Connect the peripherals the following way (peripheral signal; peripheral pin; micro-controller pin; micro-controller signal; comment):

  • DS1307 RTC to get the date and EEPROM to save the numbers
    • VCC; 8; ; +5V;
    • GND; 4; ; GND;
    • SCL; 6; PB10; I2C2_SCL;
    • SDA; 5; PB11; I2C2_SDA;
    • SQW; 7; PBO; GPIO; to synchronize the seconds
  • 2x MAX7219 in chain to show date and time
    • VCC; 19; ; +5V;
    • GND; 4; ; GND;
    • CLK; 13; PB13; SPI2_CLK;
    • DIN; 1; PB15; SPI2_MOSI;
    • LOAD; 12; PB12; SPI2_NSS; used as GPIO
  • 7x TM1637 to show the recording numbers
    • VDD; 16; ; +5V;
    • GND; 1; ; GND;
    • DIO; 17; PB7; GPIO; display with no clock signal will ignore data activity
    • CLK; 18; 3-9; I0-I6; on analog multiplexer
  • 1x CD74HC4067 16-channel multiplexer
    • VCC; 24; ; +5V;
    • GND; 12; ; GND;
    • common input; 1; PB6; GPIO; clock for TM1637
    • -E; 15; PB9; GPIO; to enable on low
    • S0; 10; PB3; GPIO; to select output
    • S1; 11; PB4; GPIO; to select output
    • S2; 14; PB5; GPIO; to select output
    • S3; 13; ; GND;
    • I0; 9; 18; CLK; TM1637 for audio 2
    • I1; 8; 18; CLK; TM1637 for video 2
    • I2; 7; 18; CLK; TM1637 for audio 1
    • I3; 6; 18; CLK; TM1637 for video 1
    • I4; 5; 18; CLK; TM1637 for episode
    • I5; 4; 18; CLK; TM1637 for scene
    • I6; 3; 18; CLK; TM1637 for take
  • 1x power board (custom), including SW-18015P shake switch between collector of PNP and emitter (with pull-down resistor and diode between shake switch and emitter)
    • GND; ; GND; step up voltage regulator;
    • IN; ; 5V; step up voltage regulator;
    • OUT; ; +5V; all other peripherals
    • base of PNP; SWITCH; PB8; to control power to all peripherals
    • not-collector connected pin of shake switch; ACTIVITY; PB1; to detect power-up activity
  • 1x clap switch
    • pin 1; 1; ; GND;
    • pin 2; 2; PB14; ; to detect clapping action (add pull-up resistor to improve detection)
  • 16x buttons, in a 4x4 matrix
    • 4x row 0 buttons; ; PA0; ; row 0
    • 4x row 1 buttons; ; PA1; ; row 1
    • 4x row 2 buttons; ; PA2; ; row 2
    • 4x row 3 buttons; ; PA3; ; row 3
    • 4x column 0 buttons; ; PA4; ; column 0, with a pull-down resistor
    • 4x column 1 buttons; ; PA5; ; column 1, with a pull-down resistor
    • 4x column 2 buttons; ; PA6; ; column 2, with a pull-down resistor
    • 4x column 3 buttons; ; PA15; ; column 3, with a pull-down resistor
  • 1x piezo-electric element (buzzer, without driver)
    • pin 1; ; PA7; TIM1_CH1; PWM with 4 kHz used
    • pin 2; ; PA8; TIM1_CH1N; PWM with 4 kHz used

All pins are configured using defines in the corresponding source code.

code

dependencies

The source code uses the libopencm3 library.

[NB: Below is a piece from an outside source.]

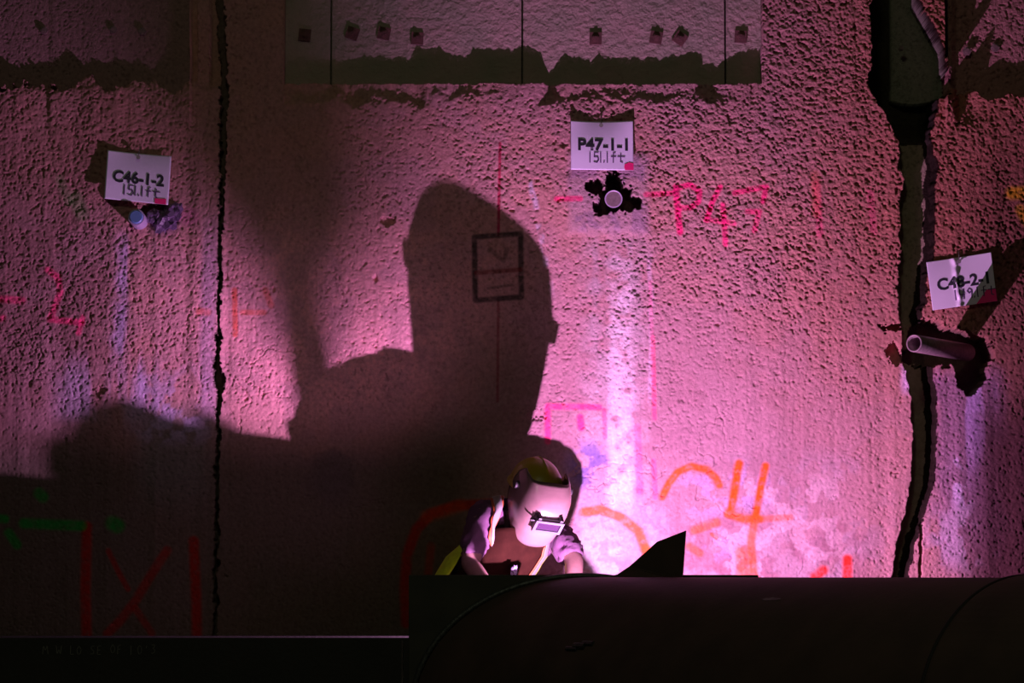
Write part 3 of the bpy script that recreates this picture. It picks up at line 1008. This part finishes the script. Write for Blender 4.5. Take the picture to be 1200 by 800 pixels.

The projects is already a git submodules. To initialize and it you just need to run once: git submodule init and git submodule update.

firmware

To compile the firmware run make.

documentation

To generate doxygen documentation run make doc.

flash

The firmware will be flashed using SWD (Serial Wire Debug). For that you need an SWD adapter. The Makefile uses a ST-Link V2 along OpenOCD software (per default), or a Black Magic Probe. To flash using SWD run make flash.

debug

SWD also allows to debug the code running on the micro-controller using GDB. To start the debugging session run make debug.

USB

The firmware offers serial communication over USART1 and USB (using the CDC ACM device class). Date and time can be set over serial.

You can also reset the board by setting the serial width to 5 bits over USB. To reset the board run make reset. This only works if the USB CDC ACM is running correctly and the micro-controller isn't stuck.